Recorded data
........
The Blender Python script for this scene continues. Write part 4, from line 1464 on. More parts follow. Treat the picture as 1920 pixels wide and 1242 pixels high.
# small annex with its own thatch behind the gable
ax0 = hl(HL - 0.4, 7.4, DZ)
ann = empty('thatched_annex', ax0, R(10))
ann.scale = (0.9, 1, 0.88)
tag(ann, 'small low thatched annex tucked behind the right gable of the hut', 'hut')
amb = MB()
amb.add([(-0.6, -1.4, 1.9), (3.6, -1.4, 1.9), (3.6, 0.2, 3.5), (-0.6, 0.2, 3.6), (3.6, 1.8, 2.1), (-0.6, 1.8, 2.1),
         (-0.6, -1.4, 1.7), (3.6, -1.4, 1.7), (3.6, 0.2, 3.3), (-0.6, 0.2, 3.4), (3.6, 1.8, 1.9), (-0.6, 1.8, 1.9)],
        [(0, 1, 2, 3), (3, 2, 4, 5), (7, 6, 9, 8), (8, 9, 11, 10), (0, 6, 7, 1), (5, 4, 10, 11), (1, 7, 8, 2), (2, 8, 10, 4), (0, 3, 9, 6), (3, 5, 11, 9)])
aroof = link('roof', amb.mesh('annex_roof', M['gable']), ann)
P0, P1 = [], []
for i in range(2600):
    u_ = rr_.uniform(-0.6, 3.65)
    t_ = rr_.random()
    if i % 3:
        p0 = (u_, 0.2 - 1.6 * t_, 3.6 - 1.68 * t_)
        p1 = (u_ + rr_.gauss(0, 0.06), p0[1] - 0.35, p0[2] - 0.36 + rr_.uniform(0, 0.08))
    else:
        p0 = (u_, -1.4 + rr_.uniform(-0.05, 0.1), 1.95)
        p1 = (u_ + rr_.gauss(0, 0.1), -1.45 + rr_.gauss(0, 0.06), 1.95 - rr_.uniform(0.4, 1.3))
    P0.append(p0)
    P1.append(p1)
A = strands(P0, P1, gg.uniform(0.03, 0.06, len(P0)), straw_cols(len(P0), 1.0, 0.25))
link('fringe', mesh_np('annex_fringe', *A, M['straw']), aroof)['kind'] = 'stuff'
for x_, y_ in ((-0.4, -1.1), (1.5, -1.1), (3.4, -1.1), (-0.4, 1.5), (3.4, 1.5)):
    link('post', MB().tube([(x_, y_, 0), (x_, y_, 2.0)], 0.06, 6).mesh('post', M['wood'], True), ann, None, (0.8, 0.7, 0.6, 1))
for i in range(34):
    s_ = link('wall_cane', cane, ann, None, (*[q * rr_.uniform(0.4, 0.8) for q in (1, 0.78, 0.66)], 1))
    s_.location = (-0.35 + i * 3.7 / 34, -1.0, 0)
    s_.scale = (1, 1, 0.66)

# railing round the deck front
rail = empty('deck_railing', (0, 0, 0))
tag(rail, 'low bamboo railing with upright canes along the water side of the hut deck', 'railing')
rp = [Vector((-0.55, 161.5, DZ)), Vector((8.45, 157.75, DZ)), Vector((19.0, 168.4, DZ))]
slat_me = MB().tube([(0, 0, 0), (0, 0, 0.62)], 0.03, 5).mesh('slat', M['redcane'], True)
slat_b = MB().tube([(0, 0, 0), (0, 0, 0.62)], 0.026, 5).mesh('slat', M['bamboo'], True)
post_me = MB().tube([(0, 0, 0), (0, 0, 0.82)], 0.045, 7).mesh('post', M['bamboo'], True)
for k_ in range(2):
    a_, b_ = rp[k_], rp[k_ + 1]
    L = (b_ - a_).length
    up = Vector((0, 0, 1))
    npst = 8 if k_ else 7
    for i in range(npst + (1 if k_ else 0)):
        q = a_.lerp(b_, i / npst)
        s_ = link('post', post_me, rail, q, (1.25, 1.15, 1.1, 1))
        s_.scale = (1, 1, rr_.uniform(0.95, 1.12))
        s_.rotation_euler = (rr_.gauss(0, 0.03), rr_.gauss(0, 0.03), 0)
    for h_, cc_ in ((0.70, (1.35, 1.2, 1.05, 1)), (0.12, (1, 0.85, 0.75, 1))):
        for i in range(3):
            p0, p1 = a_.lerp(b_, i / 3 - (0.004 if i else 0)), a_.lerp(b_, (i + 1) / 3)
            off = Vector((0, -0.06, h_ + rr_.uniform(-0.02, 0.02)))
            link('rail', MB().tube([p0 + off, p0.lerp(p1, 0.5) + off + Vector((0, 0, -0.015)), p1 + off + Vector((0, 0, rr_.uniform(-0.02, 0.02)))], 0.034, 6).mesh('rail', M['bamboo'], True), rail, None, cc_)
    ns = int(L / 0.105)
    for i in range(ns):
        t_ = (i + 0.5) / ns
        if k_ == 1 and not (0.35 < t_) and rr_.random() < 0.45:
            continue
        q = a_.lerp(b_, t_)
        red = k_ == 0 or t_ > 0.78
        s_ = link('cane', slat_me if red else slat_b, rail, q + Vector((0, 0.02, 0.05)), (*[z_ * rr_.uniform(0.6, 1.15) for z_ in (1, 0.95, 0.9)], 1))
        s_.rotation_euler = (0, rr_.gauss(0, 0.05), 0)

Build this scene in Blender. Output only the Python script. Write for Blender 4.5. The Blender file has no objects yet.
........
__What is being asked__: Set down all of the data above, word for word.

__Completed exercise__:
The Blender Python script for this scene continues. Write part 4, from line 1464 on. More parts follow. Treat the picture as 1920 pixels wide and 1242 pixels high.
# small annex with its own thatch behind the gable
ax0 = hl(HL - 0.4, 7.4, DZ)
ann = empty('thatched_annex', ax0, R(10))
ann.scale = (0.9, 1, 0.88)
tag(ann, 'small low thatched annex tucked behind the right gable of the hut', 'hut')
amb = MB()
amb.add([(-0.6, -1.4, 1.9), (3.6, -1.4, 1.9), (3.6, 0.2, 3.5), (-0.6, 0.2, 3.6), (3.6, 1.8, 2.1), (-0.6, 1.8, 2.1),
         (-0.6, -1.4, 1.7), (3.6, -1.4, 1.7), (3.6, 0.2, 3.3), (-0.6, 0.2, 3.4), (3.6, 1.8, 1.9), (-0.6, 1.8, 1.9)],
        [(0, 1, 2, 3), (3, 2, 4, 5), (7, 6, 9, 8), (8, 9, 11, 10), (0, 6, 7, 1), (5, 4, 10, 11), (1, 7, 8, 2), (2, 8, 10, 4), (0, 3, 9, 6), (3, 5, 11, 9)])
aroof = link('roof', amb.mesh('annex_roof', M['gable']), ann)
P0, P1 = [], []
for i in range(2600):
    u_ = rr_.uniform(-0.6, 3.65)
    t_ = rr_.random()
    if i % 3:
        p0 = (u_, 0.2 - 1.6 * t_, 3.6 - 1.68 * t_)
        p1 = (u_ + rr_.gauss(0, 0.06), p0[1] - 0.35, p0[2] - 0.36 + rr_.uniform(0, 0.08))
    else:
        p0 = (u_, -1.4 + rr_.uniform(-0.05, 0.1), 1.95)
        p1 = (u_ + rr_.gauss(0, 0.1), -1.45 + rr_.gauss(0, 0.06), 1.95 - rr_.uniform(0.4, 1.3))
    P0.append(p0)
    P1.append(p1)
A = strands(P0, P1, gg.uniform(0.03, 0.06, len(P0)), straw_cols(len(P0), 1.0, 0.25))
link('fringe', mesh_np('annex_fringe', *A, M['straw']), aroof)['kind'] = 'stuff'
for x_, y_ in ((-0.4, -1.1), (1.5, -1.1), (3.4, -1.1), (-0.4, 1.5), (3.4, 1.5)):
    link('post', MB().tube([(x_, y_, 0), (x_, y_, 2.0)], 0.06, 6).mesh('post', M['wood'], True), ann, None, (0.8, 0.7, 0.6, 1))
for i in range(34):
    s_ = link('wall_cane', cane, ann, None, (*[q * rr_.uniform(0.4, 0.8) for q in (1, 0.78, 0.66)], 1))
    s_.location = (-0.35 + i * 3.7 / 34, -1.0, 0)
    s_.scale = (1, 1, 0.66)

# railing round the deck front
rail = empty('deck_railing', (0, 0, 0))
tag(rail, 'low bamboo railing with upright canes along the water side of the hut deck', 'railing')
rp = [Vector((-0.55, 161.5, DZ)), Vector((8.45, 157.75, DZ)), Vector((19.0, 168.4, DZ))]
slat_me = MB().tube([(0, 0, 0), (0, 0, 0.62)], 0.03, 5).mesh('slat', M['redcane'], True)
slat_b = MB().tube([(0, 0, 0), (0, 0, 0.62)], 0.026, 5).mesh('slat', M['bamboo'], True)
post_me = MB().tube([(0, 0, 0), (0, 0, 0.82)], 0.045, 7).mesh('post', M['bamboo'], True)
for k_ in range(2):
    a_, b_ = rp[k_], rp[k_ + 1]
    L = (b_ - a_).length
    up = Vector((0, 0, 1))
    npst = 8 if k_ else 7
    for i in range(npst + (1 if k_ else 0)):
        q = a_.lerp(b_, i / npst)
        s_ = link('post', post_me, rail, q, (1.25, 1.15, 1.1, 1))
        s_.scale = (1, 1, rr_.uniform(0.95, 1.12))
        s_.rotation_euler = (rr_.gauss(0, 0.03), rr_.gauss(0, 0.03), 0)
    for h_, cc_ in ((0.70, (1.35, 1.2, 1.05, 1)), (0.12, (1, 0.85, 0.75, 1))):
        for i in range(3):
            p0, p1 = a_.lerp(b_, i / 3 - (0.004 if i else 0)), a_.lerp(b_, (i + 1) / 3)
            off = Vector((0, -0.06, h_ + rr_.uniform(-0.02, 0.02)))
            link('rail', MB().tube([p0 + off, p0.lerp(p1, 0.5) + off + Vector((0, 0, -0.015)), p1 + off + Vector((0, 0, rr_.uniform(-0.02, 0.02)))], 0.034, 6).mesh('rail', M['bamboo'], True), rail, None, cc_)
    ns = int(L / 0.105)
    for i in range(ns):
        t_ = (i + 0.5) / ns
        if k_ == 1 and not (0.35 < t_) and rr_.random() < 0.45:
            continue
        q = a_.lerp(b_, t_)
        red = k_ == 0 or t_ > 0.78
        s_ = link('cane', slat_me if red else slat_b, rail, q + Vector((0, 0.02, 0.05)), (*[z_ * rr_.uniform(0.6, 1.15) for z_ in (1, 0.95, 0.9)], 1))
        s_.rotation_euler = (0, rr_.gauss(0, 0.05), 0)

Build this scene in Blender. Output only the Python script. Write for Blender 4.5. The Blender file has no objects yet.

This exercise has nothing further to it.